• _Raw data_
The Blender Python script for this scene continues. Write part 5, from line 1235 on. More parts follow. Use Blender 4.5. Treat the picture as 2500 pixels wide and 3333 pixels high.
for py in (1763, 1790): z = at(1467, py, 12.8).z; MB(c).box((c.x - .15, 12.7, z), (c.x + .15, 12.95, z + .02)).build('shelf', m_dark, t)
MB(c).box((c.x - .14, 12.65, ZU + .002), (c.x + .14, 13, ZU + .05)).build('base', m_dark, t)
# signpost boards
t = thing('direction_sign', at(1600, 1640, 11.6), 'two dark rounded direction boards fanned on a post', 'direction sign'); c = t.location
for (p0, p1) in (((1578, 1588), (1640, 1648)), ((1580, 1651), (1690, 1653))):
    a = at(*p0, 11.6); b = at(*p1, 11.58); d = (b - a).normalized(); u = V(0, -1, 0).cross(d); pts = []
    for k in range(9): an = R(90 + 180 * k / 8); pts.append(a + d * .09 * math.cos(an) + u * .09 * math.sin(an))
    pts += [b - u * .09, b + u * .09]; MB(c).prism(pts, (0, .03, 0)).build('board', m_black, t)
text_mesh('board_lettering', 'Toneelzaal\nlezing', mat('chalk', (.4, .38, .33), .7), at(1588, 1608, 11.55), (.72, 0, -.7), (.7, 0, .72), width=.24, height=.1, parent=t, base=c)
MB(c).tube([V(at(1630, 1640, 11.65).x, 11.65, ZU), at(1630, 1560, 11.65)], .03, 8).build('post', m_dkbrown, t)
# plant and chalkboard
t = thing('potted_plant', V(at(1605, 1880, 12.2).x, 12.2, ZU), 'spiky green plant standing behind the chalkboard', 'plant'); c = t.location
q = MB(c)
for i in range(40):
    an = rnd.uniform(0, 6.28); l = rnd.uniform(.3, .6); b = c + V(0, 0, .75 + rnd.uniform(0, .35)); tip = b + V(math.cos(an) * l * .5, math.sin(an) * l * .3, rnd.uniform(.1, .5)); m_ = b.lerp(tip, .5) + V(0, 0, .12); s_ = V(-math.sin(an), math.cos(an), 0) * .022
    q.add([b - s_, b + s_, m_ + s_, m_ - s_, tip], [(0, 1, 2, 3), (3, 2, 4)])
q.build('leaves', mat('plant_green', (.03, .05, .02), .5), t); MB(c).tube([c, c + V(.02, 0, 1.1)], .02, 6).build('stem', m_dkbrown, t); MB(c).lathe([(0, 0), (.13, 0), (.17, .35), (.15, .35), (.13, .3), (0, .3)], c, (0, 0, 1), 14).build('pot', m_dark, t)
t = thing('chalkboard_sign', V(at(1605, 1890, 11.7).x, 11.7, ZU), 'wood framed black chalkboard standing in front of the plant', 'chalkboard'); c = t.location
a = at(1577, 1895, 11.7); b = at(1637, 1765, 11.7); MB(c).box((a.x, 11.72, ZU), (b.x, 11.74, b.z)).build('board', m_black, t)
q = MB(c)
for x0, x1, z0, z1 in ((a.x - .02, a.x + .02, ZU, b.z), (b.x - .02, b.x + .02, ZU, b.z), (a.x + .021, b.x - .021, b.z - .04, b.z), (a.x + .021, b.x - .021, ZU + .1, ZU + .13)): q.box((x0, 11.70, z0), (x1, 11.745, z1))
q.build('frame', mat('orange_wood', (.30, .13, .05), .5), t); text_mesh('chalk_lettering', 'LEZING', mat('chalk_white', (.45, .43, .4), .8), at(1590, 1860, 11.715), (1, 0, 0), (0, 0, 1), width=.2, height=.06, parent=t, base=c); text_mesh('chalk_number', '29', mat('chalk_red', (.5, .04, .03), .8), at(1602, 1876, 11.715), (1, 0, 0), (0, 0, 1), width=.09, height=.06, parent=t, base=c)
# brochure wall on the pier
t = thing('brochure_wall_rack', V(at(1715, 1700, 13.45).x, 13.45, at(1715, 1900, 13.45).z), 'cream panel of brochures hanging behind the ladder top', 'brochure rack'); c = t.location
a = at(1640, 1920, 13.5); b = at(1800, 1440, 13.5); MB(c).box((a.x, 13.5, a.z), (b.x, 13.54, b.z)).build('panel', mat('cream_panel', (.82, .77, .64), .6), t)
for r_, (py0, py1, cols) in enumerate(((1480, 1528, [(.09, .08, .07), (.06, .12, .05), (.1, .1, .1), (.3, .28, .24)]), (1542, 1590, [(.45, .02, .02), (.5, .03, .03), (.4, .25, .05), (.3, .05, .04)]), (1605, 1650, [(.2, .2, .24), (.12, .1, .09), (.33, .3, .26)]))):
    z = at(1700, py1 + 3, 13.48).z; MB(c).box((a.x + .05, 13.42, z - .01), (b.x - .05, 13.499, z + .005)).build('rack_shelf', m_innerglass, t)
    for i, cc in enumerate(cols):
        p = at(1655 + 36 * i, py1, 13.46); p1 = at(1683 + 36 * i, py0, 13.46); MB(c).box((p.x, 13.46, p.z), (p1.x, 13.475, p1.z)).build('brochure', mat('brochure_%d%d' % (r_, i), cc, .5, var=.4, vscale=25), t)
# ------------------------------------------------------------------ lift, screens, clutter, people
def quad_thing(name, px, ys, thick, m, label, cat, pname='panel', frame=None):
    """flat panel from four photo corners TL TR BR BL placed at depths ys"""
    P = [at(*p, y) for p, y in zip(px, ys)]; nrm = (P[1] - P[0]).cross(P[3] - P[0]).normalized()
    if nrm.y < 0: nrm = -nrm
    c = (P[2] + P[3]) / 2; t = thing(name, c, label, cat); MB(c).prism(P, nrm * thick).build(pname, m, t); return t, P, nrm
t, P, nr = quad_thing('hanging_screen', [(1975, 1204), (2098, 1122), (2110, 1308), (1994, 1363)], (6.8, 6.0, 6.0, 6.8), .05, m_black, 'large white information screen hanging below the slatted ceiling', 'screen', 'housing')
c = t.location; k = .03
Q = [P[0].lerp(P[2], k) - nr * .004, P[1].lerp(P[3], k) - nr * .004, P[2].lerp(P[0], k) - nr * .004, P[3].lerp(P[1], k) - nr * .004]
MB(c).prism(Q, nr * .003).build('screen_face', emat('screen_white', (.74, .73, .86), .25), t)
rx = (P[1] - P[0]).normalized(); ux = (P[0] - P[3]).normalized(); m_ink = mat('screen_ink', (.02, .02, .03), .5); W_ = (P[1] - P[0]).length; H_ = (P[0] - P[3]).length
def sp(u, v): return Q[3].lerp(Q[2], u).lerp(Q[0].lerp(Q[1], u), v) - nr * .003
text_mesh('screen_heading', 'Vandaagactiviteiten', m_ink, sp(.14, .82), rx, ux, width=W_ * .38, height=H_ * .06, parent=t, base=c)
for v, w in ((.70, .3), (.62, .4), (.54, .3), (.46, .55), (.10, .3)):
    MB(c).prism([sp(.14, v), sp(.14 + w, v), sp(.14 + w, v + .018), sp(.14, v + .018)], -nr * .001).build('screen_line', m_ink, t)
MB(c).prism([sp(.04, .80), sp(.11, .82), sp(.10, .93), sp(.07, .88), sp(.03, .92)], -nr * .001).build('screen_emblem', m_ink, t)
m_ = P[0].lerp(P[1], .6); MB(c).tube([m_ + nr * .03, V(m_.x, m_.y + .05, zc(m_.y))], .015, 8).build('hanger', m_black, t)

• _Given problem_
State the count of lines with the word "from" in them, and write nothing else.

• _Finished exercise_
2